Re: [PATCH] net: raise RCU qs after each threaded NAPI poll

From: Paul E. McKenney
Date: Wed Feb 28 2024 - 16:53:02 EST


On Wed, Feb 28, 2024 at 04:27:47PM -0500, Joel Fernandes wrote:
>
>
> > On Feb 28, 2024, at 4:13 PM, Paul E. McKenney <paulmck@xxxxxxxxxx> wrote:
> >
> > On Wed, Feb 28, 2024 at 03:14:34PM -0500, Joel Fernandes wrote:
> >>> On Wed, Feb 28, 2024 at 12:18 PM Paul E. McKenney <paulmck@xxxxxxxxxx> wrote:
> >>>
> >>> On Wed, Feb 28, 2024 at 10:37:51AM -0600, Yan Zhai wrote:
> >>>> On Wed, Feb 28, 2024 at 9:37 AM Joel Fernandes <joel@xxxxxxxxxxxxxxxxx> wrote:
> >>>>> Also optionally, I wonder if calling rcu_tasks_qs() directly is better
> >>>>> (for documentation if anything) since the issue is Tasks RCU specific.

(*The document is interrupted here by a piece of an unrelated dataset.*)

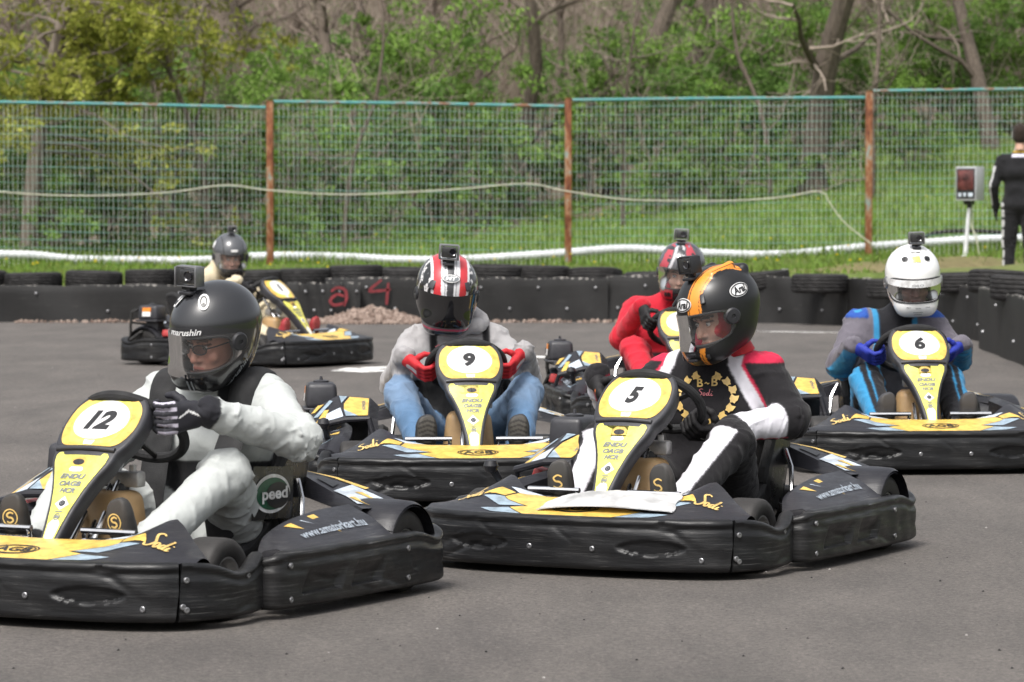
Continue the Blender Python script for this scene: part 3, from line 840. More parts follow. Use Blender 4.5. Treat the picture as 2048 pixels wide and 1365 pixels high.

Also
> >>>>> code comment above the rcu_softirq_qs() call about cond_resched() not taking
> >>>>> care of Tasks RCU would be great!
> >>>>>
> >>>> Yes it's quite surprising to me that cond_resched does not help here,
> >>>
> >>> In theory, it would be possible to make cond_resched() take care of
> >>> Tasks RCU. In practice, the lazy-preemption work is looking to get rid
> >>> of cond_resched(). But if for some reason cond_resched() needs to stay
> >>> around, doing that work might make sense.
> >>
> >> In my opinion, cond_resched() doing Tasks-RCU QS does not make sense
> >> (to me), because cond_resched() is to inform the scheduler to run
> >> something else possibly of higher priority while the current task is
> >> still runnable. On the other hand, what's not permitted in a Tasks RCU
> >> reader is a voluntary sleep. So IMO even though cond_resched() is a
> >> voluntary call, it is still not a sleep but rather a preemption point.
> >
> > From the viewpoint of Task RCU's users, the point is to figure out
> > when it is OK to free an already-removed tracing trampoline. The
> > current Task RCU implementation relies on the fact that tracing
> > trampolines do not do voluntary context switches.
>
> Yes.
>
> >
> >> So a Tasks RCU reader should perfectly be able to be scheduled out in
> >> the middle of a read-side critical section (in current code) by
> >> calling cond_resched(). It is just like involuntary preemption in the
> >> middle of a RCU reader, in disguise, Right?
> >
> > You lost me on this one. This for example is not permitted:
> >
> > rcu_read_lock();
> > cond_resched();
> > rcu_read_unlock();
> >
> > But in a CONFIG_PREEMPT=y kernel, that RCU reader could be preempted.
> >
> > So cond_resched() looks like a voluntary context switch to me. Recall
> > that vanilla non-preemptible RCU will treat them as quiescent states if
> > the grace period extends long enough.
> >
> > What am I missing here?
>
> That we are discussing Tasks-RCU read side section? Sorry I should have been more clear. I thought sleeping was not permitted in Tasks RCU reader, but non-sleep context switches (example involuntarily getting preempted were).

Well, to your initial point, cond_resched() does eventually invoke
preempt_schedule_common(), so you are quite correct that as far as
Tasks RCU is concerned, cond_resched() is not a quiescent state.